Nicht ohne meine Kolumne! – Viele tun es. Nur wenige können es.

Myriaden dieser Ich-erzähl-Ihnen-mal-was- aus-meinem-Leben-Beiträge überfluten heutzutage die Zeitungen und Zeitschriften. Und sind doch oft im günstigsten Fall nur kleine Geschwätzigkeitsorgien bar jeglicher Sinn oder wenigstens Unsinn stiftenden Meinung. Von mangelndem Humor nicht zu reden.

Jan Weiler ist, wenn auch kein Martenstein, so doch ein Kolumnen-Versteher, ein Kolumnen-Könner und ein Kolumnen-Verwertungsgenie. Seine Kolumnen „Mein Leben als Mensch“ gibt es als Zeitungstext in der „Welt am Sonntag“, im Bayerischen Rundfunk, im Netz, als Buch und Hörbuch – und, vom Autor höchstselbst vorgetragen und signiert, auf Lesereisen quer durch die Republik.

Mit seinem weihnachtlichen Kolumnen-Werk, erfassend die Zeit zwischen Martinstag und Aschermittwoch, und zu Buch gebracht als „Berichte aus dem Christstollen“, ist er am Abend des ersten Advent Erfurter Herbstlese-Gast im bis in die Ränge dicht gefüllten Kaisersaal. Der ist zwar von seiner Anmutung leider (noch) völlig weihnachtsfrei, dafür das Publikum umso weihnachtsfröhlicher.

Jan Weiler, der von der ersten Bühnensekunde an von einer Welle größter Sympathie getragen wird, eröffnet den Abend mit seinen poetischen Versuchen:

„Frohe Weihnacht überall,
Geschenkekauf in Überschall,
Honigduft und Nussgeknacke,
Wunschgezettel, Keksgebacke“

Das poetische Geschehen endet auf dem Weihnachtsmarkt, der auch der Erfurter sein könnte, so:

„Vater ist blau, er hört gar nicht.
Und hält kaum sein Balancegewicht.
Die Straßen sind noch nicht gefroren.
Es wachsen Zapfen aus den Ohren.“

Die dann folgenden Weilerschen Erzählungen aus seinem Weihnachtsleben sind wunderbar unanbiedernd heiter. Der Höhepunkt vielleicht:  Weilers Auftritt als Nikolaus in der  Klasse seines Sohnes Nick. „Das kann ruhig mal mein Mann machen, der macht ja sonst nix“, hatte die Gattin, die beste aller Ehefrauen (um Kolumnen-Urvater Kishon zu zitieren) dem armen Manne ans Herz administriert.
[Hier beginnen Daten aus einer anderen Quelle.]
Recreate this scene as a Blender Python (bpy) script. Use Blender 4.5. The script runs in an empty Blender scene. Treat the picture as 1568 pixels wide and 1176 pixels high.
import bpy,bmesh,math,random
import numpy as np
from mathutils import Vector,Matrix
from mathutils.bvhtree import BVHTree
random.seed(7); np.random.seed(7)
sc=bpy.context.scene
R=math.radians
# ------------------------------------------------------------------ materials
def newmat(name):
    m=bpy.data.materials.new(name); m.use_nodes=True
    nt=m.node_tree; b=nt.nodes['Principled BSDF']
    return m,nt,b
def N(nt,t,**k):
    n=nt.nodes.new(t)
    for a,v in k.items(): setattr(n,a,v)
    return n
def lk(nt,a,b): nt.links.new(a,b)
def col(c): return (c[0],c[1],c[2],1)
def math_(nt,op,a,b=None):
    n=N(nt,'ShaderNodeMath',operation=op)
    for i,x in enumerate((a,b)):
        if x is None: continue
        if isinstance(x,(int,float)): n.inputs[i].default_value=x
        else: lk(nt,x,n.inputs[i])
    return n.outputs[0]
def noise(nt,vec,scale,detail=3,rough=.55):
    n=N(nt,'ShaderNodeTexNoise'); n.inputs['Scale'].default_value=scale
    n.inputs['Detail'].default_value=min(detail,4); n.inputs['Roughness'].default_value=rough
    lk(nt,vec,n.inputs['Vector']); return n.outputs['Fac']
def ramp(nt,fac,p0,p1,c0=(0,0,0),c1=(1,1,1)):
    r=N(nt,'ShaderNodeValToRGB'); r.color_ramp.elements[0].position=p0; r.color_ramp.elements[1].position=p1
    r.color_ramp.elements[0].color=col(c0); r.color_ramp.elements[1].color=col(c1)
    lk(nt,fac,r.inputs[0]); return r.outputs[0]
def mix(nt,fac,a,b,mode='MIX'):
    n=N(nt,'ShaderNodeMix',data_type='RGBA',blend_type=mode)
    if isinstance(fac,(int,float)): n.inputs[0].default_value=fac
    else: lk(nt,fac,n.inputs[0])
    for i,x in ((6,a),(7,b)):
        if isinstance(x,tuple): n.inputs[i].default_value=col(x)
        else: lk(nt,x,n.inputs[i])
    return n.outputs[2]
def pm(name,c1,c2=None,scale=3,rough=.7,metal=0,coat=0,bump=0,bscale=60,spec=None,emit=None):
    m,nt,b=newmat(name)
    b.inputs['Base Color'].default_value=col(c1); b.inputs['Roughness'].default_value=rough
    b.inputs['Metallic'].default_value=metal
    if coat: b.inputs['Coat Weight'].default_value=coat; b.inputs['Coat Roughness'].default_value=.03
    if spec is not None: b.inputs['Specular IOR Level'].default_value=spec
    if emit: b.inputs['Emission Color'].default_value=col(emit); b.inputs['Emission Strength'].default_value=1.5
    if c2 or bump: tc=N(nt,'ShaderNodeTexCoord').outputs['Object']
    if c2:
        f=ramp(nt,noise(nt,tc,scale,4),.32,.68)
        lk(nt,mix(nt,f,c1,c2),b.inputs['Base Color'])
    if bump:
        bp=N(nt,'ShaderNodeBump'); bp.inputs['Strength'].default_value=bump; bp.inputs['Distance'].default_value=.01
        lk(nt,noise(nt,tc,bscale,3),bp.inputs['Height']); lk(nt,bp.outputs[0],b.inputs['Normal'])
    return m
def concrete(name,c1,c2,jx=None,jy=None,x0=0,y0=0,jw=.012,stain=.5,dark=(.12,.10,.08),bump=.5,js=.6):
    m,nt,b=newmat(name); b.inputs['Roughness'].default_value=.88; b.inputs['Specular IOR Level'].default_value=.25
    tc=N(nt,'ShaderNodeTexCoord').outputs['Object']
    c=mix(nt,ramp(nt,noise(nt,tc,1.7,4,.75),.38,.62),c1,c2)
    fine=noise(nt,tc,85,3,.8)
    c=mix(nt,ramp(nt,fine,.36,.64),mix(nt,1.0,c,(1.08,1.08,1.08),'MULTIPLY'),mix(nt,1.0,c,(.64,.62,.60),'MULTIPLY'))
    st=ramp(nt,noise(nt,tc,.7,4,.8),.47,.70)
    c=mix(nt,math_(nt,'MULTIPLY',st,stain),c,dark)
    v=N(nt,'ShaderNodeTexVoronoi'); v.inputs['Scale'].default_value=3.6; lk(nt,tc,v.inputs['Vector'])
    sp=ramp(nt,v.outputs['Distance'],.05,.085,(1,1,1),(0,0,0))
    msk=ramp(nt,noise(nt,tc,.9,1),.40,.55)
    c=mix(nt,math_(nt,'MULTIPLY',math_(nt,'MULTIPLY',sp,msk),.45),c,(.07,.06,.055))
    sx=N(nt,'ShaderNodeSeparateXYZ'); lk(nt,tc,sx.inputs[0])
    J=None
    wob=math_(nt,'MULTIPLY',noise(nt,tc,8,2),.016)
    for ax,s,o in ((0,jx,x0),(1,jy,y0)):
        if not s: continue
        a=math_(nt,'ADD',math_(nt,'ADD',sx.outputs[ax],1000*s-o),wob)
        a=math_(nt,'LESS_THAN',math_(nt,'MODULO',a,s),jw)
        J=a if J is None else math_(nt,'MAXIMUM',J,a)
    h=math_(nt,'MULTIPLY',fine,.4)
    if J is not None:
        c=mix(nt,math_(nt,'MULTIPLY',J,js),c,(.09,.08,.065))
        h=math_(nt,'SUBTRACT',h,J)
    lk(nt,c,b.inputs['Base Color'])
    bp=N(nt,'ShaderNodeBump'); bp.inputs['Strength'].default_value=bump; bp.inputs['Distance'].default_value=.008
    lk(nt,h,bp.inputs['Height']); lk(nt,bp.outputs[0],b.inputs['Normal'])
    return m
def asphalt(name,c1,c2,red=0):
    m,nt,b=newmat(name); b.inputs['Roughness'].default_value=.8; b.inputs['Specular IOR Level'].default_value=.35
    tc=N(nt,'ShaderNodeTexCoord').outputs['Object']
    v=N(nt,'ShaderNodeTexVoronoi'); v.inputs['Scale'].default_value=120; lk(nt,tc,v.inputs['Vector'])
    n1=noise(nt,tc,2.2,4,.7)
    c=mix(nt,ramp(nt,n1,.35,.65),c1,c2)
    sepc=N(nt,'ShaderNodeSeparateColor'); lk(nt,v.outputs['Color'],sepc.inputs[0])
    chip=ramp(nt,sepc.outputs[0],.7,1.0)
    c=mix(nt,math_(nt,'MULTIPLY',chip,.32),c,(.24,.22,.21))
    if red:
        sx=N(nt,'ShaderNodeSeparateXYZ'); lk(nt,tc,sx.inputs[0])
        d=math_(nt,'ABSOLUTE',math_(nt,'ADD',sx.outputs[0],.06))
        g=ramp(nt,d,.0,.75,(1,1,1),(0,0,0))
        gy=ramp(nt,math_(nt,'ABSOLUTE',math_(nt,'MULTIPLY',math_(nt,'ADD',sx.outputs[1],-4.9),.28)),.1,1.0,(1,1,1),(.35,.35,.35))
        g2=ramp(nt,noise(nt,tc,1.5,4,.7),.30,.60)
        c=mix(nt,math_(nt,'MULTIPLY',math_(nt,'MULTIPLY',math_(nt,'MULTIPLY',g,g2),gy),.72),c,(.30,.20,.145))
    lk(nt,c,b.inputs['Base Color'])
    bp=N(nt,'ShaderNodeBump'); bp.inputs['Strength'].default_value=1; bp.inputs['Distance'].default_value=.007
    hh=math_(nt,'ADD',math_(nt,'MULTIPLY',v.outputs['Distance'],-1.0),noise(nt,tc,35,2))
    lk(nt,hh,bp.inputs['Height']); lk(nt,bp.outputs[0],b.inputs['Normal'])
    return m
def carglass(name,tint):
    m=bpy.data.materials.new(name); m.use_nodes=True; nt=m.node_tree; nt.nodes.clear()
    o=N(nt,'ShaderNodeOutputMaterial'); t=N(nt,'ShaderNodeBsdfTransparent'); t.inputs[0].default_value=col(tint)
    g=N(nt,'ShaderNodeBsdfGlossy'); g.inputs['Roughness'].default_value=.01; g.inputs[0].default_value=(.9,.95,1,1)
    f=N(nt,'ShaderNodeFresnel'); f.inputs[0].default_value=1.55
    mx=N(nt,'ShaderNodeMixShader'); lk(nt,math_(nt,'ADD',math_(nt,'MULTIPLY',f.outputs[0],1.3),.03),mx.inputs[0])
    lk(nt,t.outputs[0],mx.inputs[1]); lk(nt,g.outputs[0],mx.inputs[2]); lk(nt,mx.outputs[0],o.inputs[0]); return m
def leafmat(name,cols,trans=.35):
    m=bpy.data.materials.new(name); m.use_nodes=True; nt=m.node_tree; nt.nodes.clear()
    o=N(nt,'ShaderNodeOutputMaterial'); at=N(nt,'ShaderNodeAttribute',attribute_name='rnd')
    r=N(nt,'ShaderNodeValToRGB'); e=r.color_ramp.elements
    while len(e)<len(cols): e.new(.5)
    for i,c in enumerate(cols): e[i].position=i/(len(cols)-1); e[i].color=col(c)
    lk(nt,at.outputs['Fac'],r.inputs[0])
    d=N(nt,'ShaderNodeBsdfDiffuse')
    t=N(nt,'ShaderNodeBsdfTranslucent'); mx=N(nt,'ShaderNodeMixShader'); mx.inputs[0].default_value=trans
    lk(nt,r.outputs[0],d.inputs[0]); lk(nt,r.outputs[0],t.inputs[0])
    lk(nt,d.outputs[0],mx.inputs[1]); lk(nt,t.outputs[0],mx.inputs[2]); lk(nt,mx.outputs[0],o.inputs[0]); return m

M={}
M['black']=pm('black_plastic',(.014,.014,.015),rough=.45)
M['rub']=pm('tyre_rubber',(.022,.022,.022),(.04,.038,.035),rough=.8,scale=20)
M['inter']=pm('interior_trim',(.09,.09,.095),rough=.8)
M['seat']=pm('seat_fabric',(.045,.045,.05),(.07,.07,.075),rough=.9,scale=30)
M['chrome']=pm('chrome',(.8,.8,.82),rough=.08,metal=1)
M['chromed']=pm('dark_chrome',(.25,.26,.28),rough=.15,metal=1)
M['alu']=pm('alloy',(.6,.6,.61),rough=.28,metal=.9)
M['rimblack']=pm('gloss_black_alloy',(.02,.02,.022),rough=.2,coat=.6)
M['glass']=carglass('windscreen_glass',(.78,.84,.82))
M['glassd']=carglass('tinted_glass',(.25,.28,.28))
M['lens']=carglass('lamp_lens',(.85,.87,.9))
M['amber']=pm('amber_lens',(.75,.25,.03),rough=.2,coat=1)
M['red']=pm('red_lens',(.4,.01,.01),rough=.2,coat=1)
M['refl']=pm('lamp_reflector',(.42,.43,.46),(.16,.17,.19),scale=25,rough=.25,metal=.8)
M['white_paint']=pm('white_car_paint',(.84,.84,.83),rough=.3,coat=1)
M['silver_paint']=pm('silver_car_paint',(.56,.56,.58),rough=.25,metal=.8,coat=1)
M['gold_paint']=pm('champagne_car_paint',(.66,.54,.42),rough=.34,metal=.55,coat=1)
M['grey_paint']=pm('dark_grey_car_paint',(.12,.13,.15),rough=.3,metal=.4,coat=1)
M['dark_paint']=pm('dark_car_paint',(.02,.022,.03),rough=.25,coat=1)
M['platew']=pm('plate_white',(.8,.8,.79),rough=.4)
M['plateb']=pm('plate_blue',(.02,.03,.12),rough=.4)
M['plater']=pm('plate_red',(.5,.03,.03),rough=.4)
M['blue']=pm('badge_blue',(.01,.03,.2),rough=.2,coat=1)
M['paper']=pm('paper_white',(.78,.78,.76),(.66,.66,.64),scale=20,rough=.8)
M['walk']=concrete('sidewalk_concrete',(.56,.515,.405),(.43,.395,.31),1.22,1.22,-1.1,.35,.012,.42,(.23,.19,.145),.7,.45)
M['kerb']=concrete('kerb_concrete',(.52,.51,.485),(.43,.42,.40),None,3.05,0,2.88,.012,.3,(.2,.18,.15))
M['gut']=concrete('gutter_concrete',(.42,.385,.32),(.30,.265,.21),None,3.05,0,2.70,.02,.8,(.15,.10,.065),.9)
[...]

Oder die Geschichte vom kleinen wehrlosen österreichischen Tier namens Germknödel: „Der hat vier Beine, aber die fallen ab, wenn man ihn kocht.“

Weiler hält sein treues Thüringer Publikum, das ihn mit Beifall überschüttet, weit über zwei Stunden  bestens bei Laune. Das ist mehr Zeit als man für das komplette Vorlesen des Christstollen-Büchleins benötigen würde. Deshalb mischt er andere Geschichten darunter, kommuniziert mit dem Publikum auf eine Weise, die mindestens so intensiv an Pointen ist wie das geschriebene Wort. Nicht nur mit der Sprache, mit seinem ganzen Körper haucht Weiler auf der Bühne dem Ich-Erzähler glaubhaft Leben ein. Augenzwinkern inklusive.

Dieser entspannte und entspannende Abend ist ein einziges ebenso großes wie freundliches Lachen. Manch einer, vor allem aber manch eine im Publikum konnte damit gar nicht mehr aufhören. Was auch sehr verständlich ist, bekommen doch mehrheitlich die Männer, in Sonderheit die Ehemänner, ihr wohlverdientes Fett weg.

Drei Zugaben sowie Liebeserklärungen des Autors an die Erfurter, die „noch superer“ sind als das Publikum im Rest der Republik. Und schließlich die reine Freude des Gastes über die obligaten geschenkten Brückentrüffel.

Dagegen haben die schönsten Schweine aus dem Dithmarschen nicht die geringste Chance.